Ontario Premier Doug Ford sent a message of congratulations and issued a certificate that stated, “The enterprise and hard work of the fine men and women who have built COCA over these many decades is an accomplishment that has benefited the community and our province.”
Anniversary Award Winners
The anniversary award honourees are: Gary van Bolderen, former president of the Canadian Farm Builders Association and COCA chair from 2015 to 2017; Ted Dreyer, current chair who played a central role in advocating for the Construction Act; Don Gosen, chair of COCA from 2012 to 2015 and former chair of the Ontario Electrical League; Martha George, former president of the Grand Valley Construction Association and long-time COCA supporter; Dan Lancia, ex-president of the Electrical Contractors Association of Ontario and former COCA chair; and Harold Lindstrom, general manager of the Construction Association of Thunder Bay who has had multiple leading roles with COCA.

Van Bolderen said COCA provided a springboard for the farm builders, many of whom own small businesses.
“I’ve always been motivated by the fact that a small contractor working on his own hasn’t got the capital to invest in a large staff or hasn’t got the time to do a lot of this stuff,” said van Bolderen. “If I took a day off, the work wasn’t done. It was still there when I got back.”
He ended up meeting with cabinet ministers and representing the farm builders on national policy development through the Canadian Construction Association.
“I am very much an average guy who was given the chance to be part of a wonderful group of individuals who were also interested in advocating for a better contracting industry,” said van Bolderen.
6 COCA milestones
COCA was formed in 1975 when over 20 associations came together, encouraged by the premier of the day, Bill Davis, according to research conducted by COCA. The council was initially led by Cliff Bulmer, the executive director of the Toronto Construction Association.
David Frame would become its first staff member.

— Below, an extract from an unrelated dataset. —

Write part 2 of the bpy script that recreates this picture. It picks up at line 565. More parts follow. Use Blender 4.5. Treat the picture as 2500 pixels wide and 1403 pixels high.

Six COCA achievements, according to Cunningham, have included:
- Under the leadership of the first COCA president, George MacDonnell, COCA developed data that revealed construction employers were being over-charged by the Workers Compensation Board. COCA’s advocacy led to the passing of Bill 162.
- In 1989, under pressure from COCA under president David Surplis, the WCB corrected the way it accounted for vacation pay.
- Working with the new Harris government beginning in 1995, COCA lobbied to reform labour laws passed by the Rae government that COCA members felt favoured workers.
- Frame was the president of COCA in 2003 when new limitations were enacted for initiating lawsuits against contractors relating to work performed.
- During Cunningham’s era, COCA worked with the WSIB to help implement the new Rate Framework system with its employer-centric rate-setting process and to eliminate the WSIB’s unfunded liability.
- COCA played a leading role calling for reform to the Construction Lien Act leading to the introduction of the Construction Act of 2018, which featured a prompt payment regime and a dispute resolution process.
But COCA’s membership was divided – almost right down the middle, according to Cunningham – by the creation of the Ontario College of Trades. As a result, COCA kept its members informed but didn’t take a position for or against the college.
“Unfortunately, a number of our member associations were not satisfied with this approach and left the COCA family,” Cunningham said. “Happily some have returned but others have gone their own way.”